Having regained my confidence with freemounting, I did a couple of outdoor rides, and while the freemounting in real-world conditions were a bit harder than landing them in an indoor parking lot, I was able to get in some good riding, which allowed me to identify areas for further improvements. Two of the areas I identified for improving upon, were the ability to handle camber better, and the ability to make tighter turns. While gentle 90 degree turns were not too hard, I couldn’t land tighter turns that would allow me to execute for example, a U-turn.

Known issues

Here are some of the issues that need to be addressed, in order to be able to land tighter turns.

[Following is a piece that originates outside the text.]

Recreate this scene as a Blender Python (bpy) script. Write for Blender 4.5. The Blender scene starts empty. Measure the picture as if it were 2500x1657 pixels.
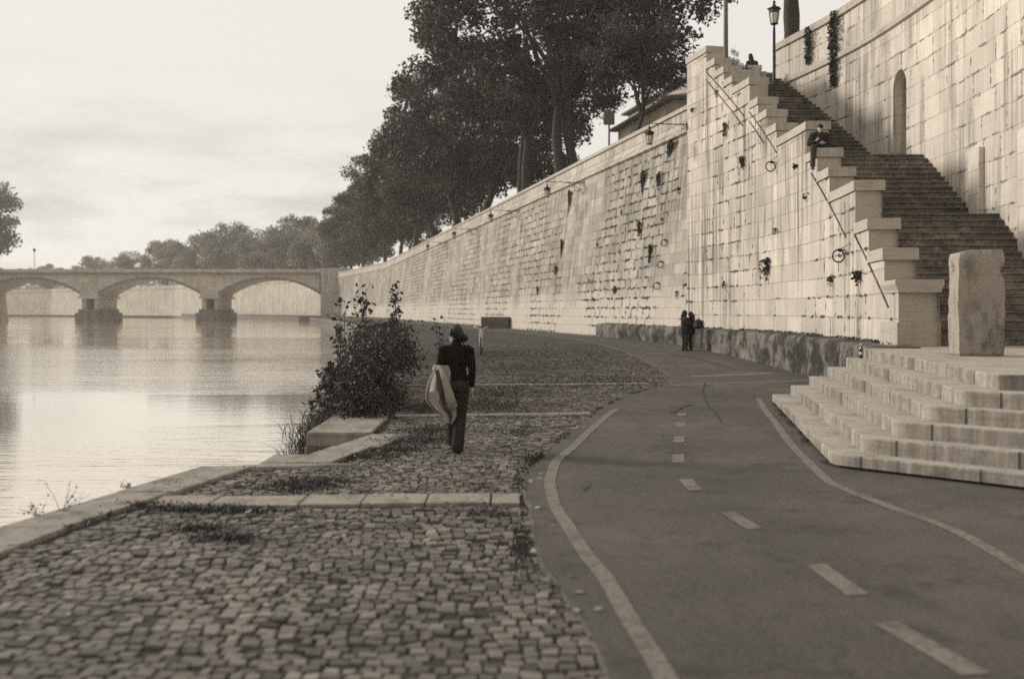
import bpy, bmesh, math, random
import numpy as np
from mathutils import Vector, Matrix, noise
random.seed(11)
rng = np.random.default_rng(11)
scene = bpy.context.scene
COL = scene.collection
R = math.radians
F = 2430.6      # focal length in pixels of a 2500 px wide frame (35 mm lens, 36 mm sensor)
CX, HY, CZ = 1250.0, 757.0, 1.87

# ------------------------------------------------------------------ materials
def tone(v):
    return (v * 1.07, v * 0.945, v * 0.80, 1.0)

class NT:
    """small helper round a node tree"""
    def __init__(s, name):
        s.m = bpy.data.materials.new(name)
        s.m.use_nodes = True
        s.t = s.m.node_tree
        s.b = s.t.nodes['Principled BSDF']
        s.out = s.t.nodes['Material Output']
        s.b.inputs['Roughness'].default_value = 0.85
        s.b.inputs['Specular IOR Level'].default_value = 0.25
    def n(s, typ, **kw):
        nd = s.t.nodes.new(typ)
        for k, v in kw.items():
            if k in nd.inputs.keys() and not hasattr(nd, k):
                nd.inputs[k].default_value = v
            else:
                try:
                    setattr(nd, k, v)
                except Exception:
                    nd.inputs[k].default_value = v
        return nd
    def l(s, a, b):
        s.t.links.new(a, b)
    def coord(s, kind):
        return s.n('ShaderNodeTexCoord').outputs[kind]
    def mapping(s, vec, scale=(1, 1, 1), loc=(0, 0, 0), rot=(0, 0, 0)):
        m = s.n('ShaderNodeMapping')
        m.inputs['Scale'].default_value = scale
        m.inputs['Location'].default_value = loc
        m.inputs['Rotation'].default_value = rot
        s.l(vec, m.inputs['Vector'])
        return m.outputs['Vector']
    def noise(s, vec, scale=1.0, detail=5.0, rough=0.55):
        nd = s.n('ShaderNodeTexNoise')
        nd.inputs['Scale'].default_value = scale
        nd.inputs['Detail'].default_value = detail
        nd.inputs['Roughness'].default_value = rough
        s.l(vec, nd.inputs['Vector'])
        return nd.outputs['Fac']
    def ramp(s, fac, stops):
        nd = s.n('ShaderNodeValToRGB')
        cr = nd.color_ramp
        while len(cr.elements) > 1:
            cr.elements.remove(cr.elements[-1])
        for i, (p, v) in enumerate(stops):
            e = cr.elements[0] if i == 0 else cr.elements.new(p)
            e.position = p
            e.color = v if hasattr(v, '__len__') else (v, v, v, 1)
        s.l(fac, nd.inputs['Fac'])
        return nd.outputs['Color']
    def math(s, op, a, b=None, clamp=False):
        nd = s.n('ShaderNodeMath')
        nd.operation = op
        nd.use_clamp = clamp
        for i, v in enumerate((a, b)):
            if v is None:
                continue
            if isinstance(v, (int, float)):
                nd.inputs[i].default_value = v
            else:
                s.l(v, nd.inputs[i])
        return nd.outputs[0]
    def mix(s, fac, a, b, mode='MIX'):
        nd = s.n('ShaderNodeMix')
        nd.data_type = 'RGBA'
        nd.blend_type = mode
        for sock, v in ((nd.inputs[0], fac), (nd.inputs[6], a), (nd.inputs[7], b)):
            if isinstance(v, (int, float)):
                sock.default_value = v if sock.type == 'VALUE' else (v, v, v, 1)
            elif isinstance(v, tuple):
                sock.default_value = v
            else:
                s.l(v, sock)
        return nd.outputs[2]
    def bump(s, h, strength=0.4, dist=0.02, prev=None):
        nd = s.n('ShaderNodeBump')
        nd.inputs['Strength'].default_value = strength
        nd.inputs['Distance'].default_value = dist
        s.l(h, nd.inputs['Height'])
        if prev is not None:
            s.l(prev, nd.inputs['Normal'])
        return nd.outputs['Normal']
    def fin(s, color, normal=None, rough=None):
        if isinstance(color, tuple):
            s.b.inputs['Base Color'].default_value = color
        else:
            s.l(color, s.b.inputs['Base Color'])
        if normal is not None:
            s.l(normal, s.b.inputs['Normal'])
        if rough is not None:
            if isinstance(rough, (int, float)):
                s.b.inputs['Roughness'].default_value = rough
            else:
                s.l(rough, s.b.inputs['Roughness'])
        return s.m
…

  • Not leaning enough: this is directly related to confidence levels; the more confident I get, the easier it’ll be to dare to lean a bit further in, while turning.
  • Conservative hip-flexes while turning: again confidence related. Sharp hip-flexes can give 90 degree or better twists pretty much without any forward movement. This would massively help reduce turning radii.
  • Straightening out instead of continuing to lean into the turn. When the wheel straightens back, we end up traveling straight for a bit, before forcing the wheel into the next lean. Keeping it from straightening is therefore the key to get a tighter turn.
  • Dropping the revs too much while twisting; the trick is to get the speed down to barely moving, but without actually stopping fully. An anology that works is a plane flying acrobatic moves; it should get really close to stall speeds in order to pull off some stunning moves, but it shouldn’t actually end up stalling!

Current progress

I’m now able to land U-turns at least in some of the wider points in my underground parking lot. I still can’t land tight turns on narrower stretches, but progress has been visible, albeit a bit slow. Hopefully, I’ll be able to land tighter turns soon (enough). Looking forward to sharing a video soon.